Modern State Management: Beyond Redux—A Deep Dive into Architecture

9/12/2025

The real question is architecture, not library

I used Redux for years. It worked, but on some teams it came with too much ceremony for simple state updates.

Now I pick state tools based on architecture needs, not trend cycles. The hard part is not picking a library. The hard part is deciding what state belongs where.

What changed in practice

The biggest shift for me was moving from one giant store mindset to smaller, domain-shaped state.

  • Components subscribe to less data
  • Re-renders are easier to reason about
  • Teams can refactor one slice without touching everything

That change alone improved performance debugging and onboarding speed on larger apps.

A practical state split I use

I separate state into three buckets before writing code:

  1. Local UI state (modal open, input draft, tab index)
  2. Client app state (cross-screen preferences, wizard progress)
  3. Server state (API data, cache, loading/error lifecycle)

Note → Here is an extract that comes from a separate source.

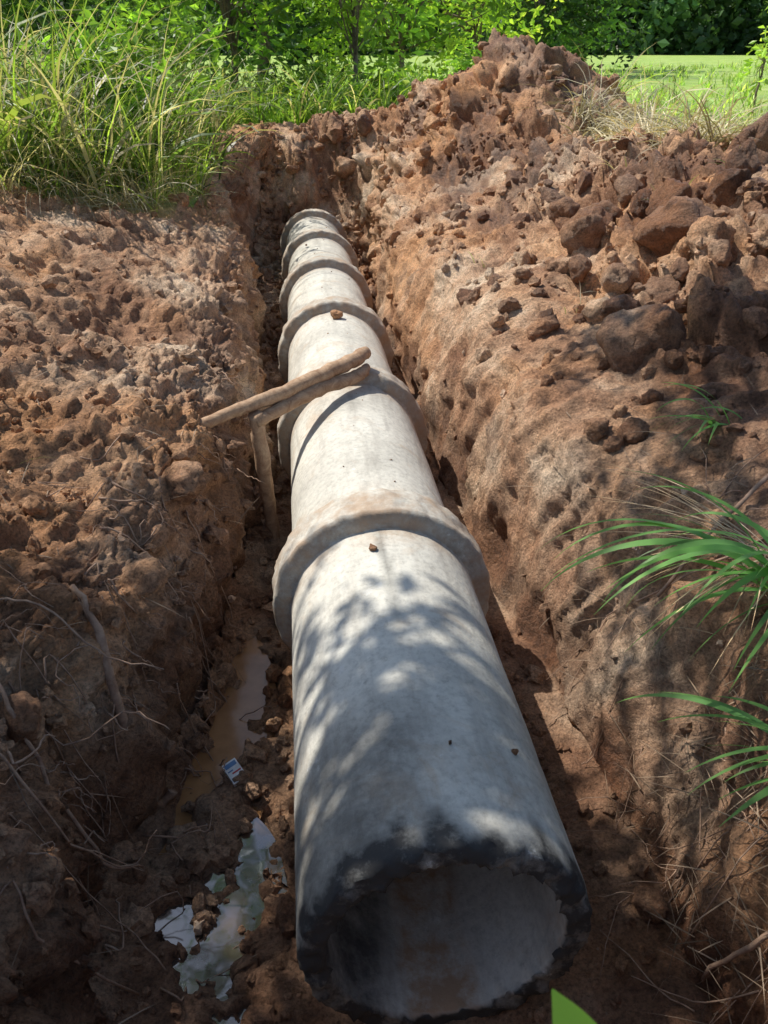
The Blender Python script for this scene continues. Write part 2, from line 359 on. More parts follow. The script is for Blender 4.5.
# ---------------------------------------------------------------- soil clods and stones
def ico(sub):
    import bmesh
    bm=bmesh.new(); bmesh.ops.create_icosphere(bm,subdivisions=sub,radius=1)
    V=np.array([v.co[:] for v in bm.verts]);Fa=np.array([[v.index for v in f.verts] for f in bm.faces]);bm.free();return V,Fa
I1=ico(1);I2=ico(2);I3=ico(4)
def lumps(idx,sizes,name,mat,sink=.25,lod=2,wetv=None,P=None):
    V0,F0={1:I1,2:I2,3:I3}[lod]
    n_=len(sizes); Vs=[];Fs=[];ws=[]
    for k in range(n_):
        p=GVf[idx[k]] if P is None else P[k]; nn=GN[idx[k]] if P is None else np.array([0,0,1.])
        sc=sizes[k]*rng.uniform(.55,1.2,3)
        o=rng.uniform(-99,99,3)
        if lod==3:
            dd=np.ones(len(V0))
            for q in range(9):
                pn=rng.normal(size=3); pn/=np.linalg.norm(pn); t=V0@pn; dd=np.minimum(dd,np.where(t>.05,rng.uniform(.55,.9)/np.maximum(t,.05),9))
            d=dd*(1+.16*fbm(V0[:,0]*2+o[0],V0[:,1]*2+o[1],V0[:,2]*2+o[2],4,4,.6))
        else:
            d=1+.75*perlin(V0[:,0]*1.3+o[0],V0[:,1]*1.3+o[1],V0[:,2]*1.3+o[2],3)+rng.uniform(-.12,.12,len(V0))
        q=V0*d[:,None]*sc
        a=rng.uniform(0,6.28); R=np.array([[math.cos(a),-math.sin(a),0],[math.sin(a),math.cos(a),0],[0,0,1]])
        b_=rng.uniform(-.7,.7); R2=np.array([[1,0,0],[0,math.cos(b_),-math.sin(b_)],[0,math.sin(b_),math.cos(b_)]])
        Vs.append(q@(R2@R).T+p+nn*sizes[k]*(.5-sink)); Fs.append(F0+k*len(V0)); 
        ws.append(np.full(len(V0),(wet_shadef[idx[k]] if P is None else 0)*.9 if wetv is None else wetv[k]))
    return mk(name,np.concatenate(Vs),np.concatenate(Fs),mat,lod==3,attrs={'wet_shade':np.concatenate(ws),'green':0*np.concatenate(ws)})
vis=dirt*(np.abs(X)<6)*(Y>.7)*(Y<13.5)
m_all=vis*(.35+1.0*spoil+.9*(side<0)*(Y<4))*rub*(1-.7*sm)/(.6+.25*np.maximum(Y-1,0))
i=sample(m_all,10500); lumps(i,rng.gamma(1.5,.0050,10500)*(1+.14*GVf[i,1])+.0035,'soil_clods',SOIL)
fm_=vis*(side==0)*(X<-.38)*(1-.9*inpud)+.6*vis*(side==0)*(X>.42)
i=sample(fm_,1100); lumps(i,rng.gamma(1.8,.0075,1100)*(1+.06*GVf[i,1])+.004,'soil_clods',SOIL,wetv=rng.uniform(.1,.8,1100))
i=sample(fm_*(Y<6),60); lumps(i,rng.gamma(3,.008,60)+.008,'soil_lumps',SOIL,lod=3,wetv=rng.uniform(.2,.8,60))
i=sample(vis*(spoil+.05)*rub*(1-sm),450); lumps(i,rng.gamma(2.0,.021,450)+.02,'soil_lumps',SOIL,lod=3,wetv=rng.choice([0,0,.3,.95],450))
i=sample(vis*(side>0)*(s>.25)*(s<.8)*(Y>2.4)*(Y<8),130); lumps(i,rng.gamma(2.0,.014,130)+.01,'soil_lumps',SOIL,lod=3,wetv=rng.choice([0,.2,.5,.9],130))
i=sample(vis*(X>1.3)*(X<3.2)*(Y>3.2)*(Y<6.5),60); lumps(i,rng.gamma(3.0,.022,60)+.03,'soil_boulders',SOIL,lod=3,wetv=rng.choice([.5,.9,1,1],60))
PL=np.array([[1.75,5.3,0],[2.05,5.25,0],[1.55,4.95,0],[2.3,5.0,0],[1.5,4.2,0],[1.9,3.9,0],[1.7,5.8,0],[2.6,5.1,0],[2.1,4.6,0],[1.35,3.6,0]]);PL[:,2]=gzs(PL[:,:2])+.02
lumps(None,[.15,.14,.12,.12,.11,.09,.12,.13,.1,.08],'soil_boulders',SOIL,lod=3,wetv=[1,1,.8,.9,.6,.4,1,.8,.9,.5],P=PL)
def stone_mat():
    m,nt,b=newmat('stone'); g=nt.nodes.new('ShaderNodeNewGeometry').outputs['Position']
    nt.links.new(ramp(nt,noise(nt,g,6,6),[(.3,(.38,.22,.13)),(.6,(.56,.40,.27))]),b.inputs['Base Color']); b.inputs['Roughness'].default_value=.85
    bump(nt,b,noise(nt,g,60,5),.4,.01);return m
i=sample(vis,200); lumps(i,rng.gamma(2,.006,200)+.005,'stones',stone_mat(),lod=2)

# ---------------------------------------------------------------- puddles
def puddle(name,x0,x1,y0,y1,z,mat):
    nx_,ny_=24,30; u,v=np.meshgrid(np.linspace(-1,1,nx_),np.linspace(-1,1,ny_))
    uu_=u*np.sqrt(1-v*v/2.2); vv_=v*np.sqrt(1-u*u/2.2)
    V=np.stack([(x0+x1)/2+(x1-x0)/2*uu_,(y0+y1)/2+(y1-y0)/2*vv_,0*u+z],-1).reshape(-1,3)
    a,b_=np.meshgrid(np.arange(ny_-1),np.arange(nx_-1),indexing='ij')
    mk(name,V,np.stack([a*nx_+b_,a*nx_+b_+1,(a+1)*nx_+b_+1,(a+1)*nx_+b_],-1).reshape(-1,4),mat)
puddle('muddy_puddle',-1.0,-.45,1.6,2.9,-.040,W1)
puddle('puddle',-.85,-.40,.75,1.84,-.012,W2)

# ---------------------------------------------------------------- concrete pipes
RO,RI,RB,LP=.372,.300,.446,1.64
def pipe(k):
    first=(k==0)
    prof=[]
    for t in np.linspace(1.50,0.012,40): prof.append((t,RI,1))
    prof+= [(0.0,RI+.008,2),(-.001,RI+.02,2),(-.001,RI+.035,2),(-.001,RO-.012,2),(0.004,RO-.004,2)]
    for t in np.linspace(.015,LP-.215,75): prof.append((t,RO,0))
    prof+=[(LP-.210,RO+.008,3),(LP-.204,RO+.03,3),(LP-.198,RB-.010,3),(LP-.188,RB,3)]
    for t in np.linspace(LP-.175,LP-.03,14): prof.append((t,RB,3))
    prof+=[(LP-.012,RB-.004,3),(LP-.005,RB-.014,3),(LP-.004,RO+.01,3),(LP-.004,RI+.01,3)]
    for t in np.linspace(LP-.01,1.52,4): prof.append((t,RI,1))
    pr=np.array(prof); K=144; th=np.linspace(0,2*np.pi,K,endpoint=False)
    T,TH=np.meshgrid(pr[:,0],th,indexing='ij'); R=np.repeat(pr[:,1][:,None],K,1); tag=np.repeat(pr[:,2][:,None],K,1)
    cx,cz=np.cos(TH),np.sin(TH)
    o=k*7.7
    R=R+.0035*perlin(cx*2+o,T*2.5,cz*2,3)+.0012*fbm(cx*9+o,T*18,cz*9,3,5)
    R=R+(tag==3)*(.011*fbm(cx*5+o,T*8,cz*5,4,8,.6))
    T2=T+(tag==2)*.014*fbm(cx*9+o,R*30,cz*9,4,9,.6)
    if first:
        nearr=sst(.05,0,T)*(tag!=1)
        R=R-nearr*.020*np.clip(fbm(cx*9,T*20,cz*9,4,14,.65)+.2,0,1)
    T2=T2+(tag==3)*.014*fbm(cx*3+o,0*T,cz*3,3,13)
    V=np.stack([R*cx,T2,R*cz],-1)
    m=len(pr); a,b_=np.meshgrid(np.arange(m),np.arange(K),indexing='ij'); b2_=(b_+1)%K; a2=(a+1)%m
    Fq=np.stack([a*K+b_,a2*K+b_,a2*K+b2_,a*K+b2_],-1).reshape(-1,4)
    stain_shade=np.zeros_like(T)
    if first:
        stain_shade=np.maximum(1.15*sst(.12,0.,T+.07*fbm(cx*4,T*5,cz*4,3,22)),.65*sst(.80,.1,T+.2*fbm(cx*2.5,T*2,cz*2.5,3,24))*(.15+.85*sst(.3,-.4,cx+.3*perlin(cx*3,T*3,cz*3,2))))
        stain_shade=np.maximum(stain_shade,(tag==2)*.93)
    else:
        stain_shade=.30*sst(.12,0,T)
    stain_shade=np.maximum(stain_shade,.8*sst(.08,0,np.abs(cx+.05+.05*perlin(T*4,0*T,0*T+k,2)))*sst(.6,1.2,T)*(cz>0)*(.75 if first else .25)*(tag==0))
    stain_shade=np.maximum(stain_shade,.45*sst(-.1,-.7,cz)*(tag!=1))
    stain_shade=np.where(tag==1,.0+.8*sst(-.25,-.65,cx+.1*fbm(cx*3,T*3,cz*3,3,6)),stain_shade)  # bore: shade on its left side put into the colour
    stain_shade=np.where(tag==3,np.maximum(stain_shade,.35*(T<LP-.185)+.10),stain_shade)  # collar front face darker than the band behind it
    mud=(tag==3)*.65+.5*sst(LP-.38,LP-.22,T)*(tag==0)+.8*sst(-.3,-.8,cz)*(tag==0)+ (0 if first else .35*sst(.3,0,T))
    mud=np.where(tag==1,1.1*sst(-.93,-.99,cz+.04*fbm(cx*6,T*4,cz*6,3,6)),mud)
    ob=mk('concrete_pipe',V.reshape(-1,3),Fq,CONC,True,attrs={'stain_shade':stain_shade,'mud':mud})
    yw=1.056+k*1.648
    ob.location=(0.006*math.sin(k*2.1),yw,.372-S*(yw-1.056)); ob.rotation_euler=(-math.atan(S),0,.004*math.sin(k*3))
    return ob
for k in range(6): pipe(k)
pts=[];sz=[]
def onpipe(x,y,dz=0): return [x,y,.372-S*(y-1.056)+math.sqrt(RO**2-x*x)+dz]
pts+=[onpipe(-.055,2.36,.008),onpipe(.05,1.38,.004),onpipe(.235,1.40,.003),onpipe(.0,5.62,.02)];sz+=[.018,.008,.011,.045]
for q in range(45):
    y_=rng.uniform(2.6,10);x_=rng.normal()*.12; pts.append(onpipe(np.clip(x_,-.3,.3),y_,0));sz.append((rng.gamma(1.3,.0010)+.0012)*(1+.2*y_))
lumps(None,sz,'soil_crumbs',SOIL,lod=3,wetv=[.9,.9,.9,.2]+[.4]*45,P=np.array(pts))

# ---------------------------------------------------------------- wooden poles over the trench
pole=bpy.data.objects.new('wooden_pole_prop',None); scene.collection.objects.link(pole)
def part(name,pts,r,n_=26,jit=.003,k=12,mat=WOOD):
    P=spline(pts,n_,jit,len(name)); V,F_=tube(P,np.interp(np.linspace(0,1,n_),np.linspace(0,1,len(r)),r),k,3,.04); return mk(name,V,F_,mat,True,parent=pole)
part('long_pole',[(-.80,3.50,.70),(-.45,3.72,.74),(-.05,4.08,.765),(.10,4.30,.76)],[.028,.037,.042,.038])
part('short_pole',[(-.52,3.60,.665),(-.25,3.85,.70),(.02,4.08,.70),(.10,4.22,.70)],[.032,.038,.036,.024])
part('stake',[(-.52,3.62,.70),(-.505,3.63,.45),(-.49,3.66,.1),(-.48,3.66,-.2)],[.036,.040,.036,.032])

# ---------------------------------------------------------------- roots & twigs
acc=Acc()
def tw(pts,r0,r1,n_=18,j=.004):
    P=spline(pts,n_,j,len(acc.V)); V,F_=tube(P,np.linspace(r0,r1,n_),6,1,.08); acc.add(V,F_)
def on(x,y,d=0): return (x,y,gz(x,y)+d)
tw([on(-1.05,2.10,.03),on(-.98,2.02,.06),on(-.93,1.90,.04),on(-.88,1.86,.03),on(-.81,1.90,.06)],.011,.020)
tw([on(-1.2,1.75,.04),on(-1.1,1.62,.08),on(-.95,1.5,.10),on(-.85,1.55,.06)],.008,.004)
tw([on(-1.25,1.5,.05),on(-1.1,1.45,.10),on(-.98,1.42,.08),on(-.88,1.5,.12),on(-.78,1.55,.25)],.005,.002)
tw([on(-1.3,1.95,.03),(-1.1,1.92,gz(-1.1,1.92)+.10),(-.92,1.85,.72),(-.74,1.82,.66)],.004,.002)
tw([on(-1.2,1.78,.03),(-1.05,1.70,gz(-1.05,1.7)+.12),(-.85,1.72,.60),(-.72,1.66,.58)],.004,.0015)
for q in range(60):
    x0=rng.uniform(-1.35,-.7);y0=rng.uniform(1.1,3.1); a=rng.normal()*.6 if rng.random()<.7 else rng.uniform(0,6.28);L=rng.uniform(.10,.36)
    pts_=[];hh=rng.uniform(.1,1)**2
    for t in np.linspace(0,1,6):
        xx=x0+L*t*math.cos(a)+rng.normal()*.03;yq=y0+L*t*math.sin(a)+rng.normal()*.03
        pts_.append(on(xx,yq,.012+.08*math.sin(t*2.8)*hh))
    r_=rng.uniform(.0010,.0045); tw(pts_,r_,r_*.4,16,.003)
for q in range(85):
    y0=rng.uniform(1.2,4.6); x0=float(xL(np.array(y0)))-rng.uniform(.02,.16); z0=gz(x0,y0)+.01; L=rng.uniform(.08,.28)
    p=[(x0,y0,z0)];
    for t in range(4): p.append((p[-1][0]+rng.uniform(.0,.05),p[-1][1]+rng.normal()*.03,p[-1][2]-L/4*rng.uniform(-.2,1)))
    r_=rng.uniform(.0012,.0046); tw(p,r_,r_*.35,14,.003)
acc.make('exposed_roots',TWIG)
acc=Acc()
tw([on(.90,2.02,.03),(1.1,2.08,gz(1.1,2.08)+.05),(1.35,2.2,gz(1.35,2.2)+.06),(1.7,2.4,gz(1.7,2.4)+.05)],.006,.010)
tw([on(.82,2.2,.03),(1.05,2.0,gz(1.05,2.0)+.06),(1.4,1.95,gz(1.4,1.95)+.08)],.003,.005)
tw([on(.72,1.05,.05),on(.86,.98,.05),on(1.0,1.0,.04)],.006,.012)
for q in range(110):
    x0=rng.uniform(.62,1.3);y0=rng.uniform(.9,2.3) if rng.random()<.6 else rng.uniform(.9,1.35); a=rng.uniform(0,6.28);L=rng.uniform(.1,.38)
    pts_=[on(x0+L*t*math.cos(a)+rng.normal()*.01,y0+L*t*math.sin(a)+rng.normal()*.01,.01+.05*math.sin(t*3)*rng.random()) for t in np.linspace(0,1,4)]
    r_=rng.uniform(.0008,.0028); tw(pts_,r_,r_*.5,10,.002)
acc.make('dead_twigs',TWIG)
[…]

Rule: I do not force server state into client global stores if a query library can own it better.

Performance habits that actually moved numbers

  • Keep selectors/derived state small and explicit
  • Avoid broad subscriptions to large objects
  • Co-locate state with the feature unless reuse is proven
  • Profile real screens before introducing complex optimization

In one dashboard project, just narrowing subscriptions removed a lot of noisy re-renders without any framework change.

How I structure code so it stays maintainable

I organize state by domain, not by state-tool primitives.

  • `features/cart/state` owns cart state and hooks
  • `features/auth/state` owns auth state and hooks
  • UI code imports domain hooks, not internal atoms/store internals

This gives each feature a clean boundary and makes refactors less scary.

When teams get state wrong

  • Everything becomes global too early
  • Server and client state are mixed without clear ownership
  • Optimization is added before measurement
  • Feature teams bypass boundaries and read internals directly

I’ve made all four mistakes. Each one slows delivery later.

What I’d do differently if restarting

  • Start with a clear state taxonomy on day one
  • Use query libraries for server state from the start
  • Document domain boundaries early
  • Treat global state as expensive, not default

Closing checklist

  • Can I explain why each state slice is local vs global?
  • Is server state owned by the right tool?
  • Do components subscribe only to what they need?
  • Can a new engineer find state ownership quickly?

If yes, your state layer will scale better than the average "just pick a library" setup.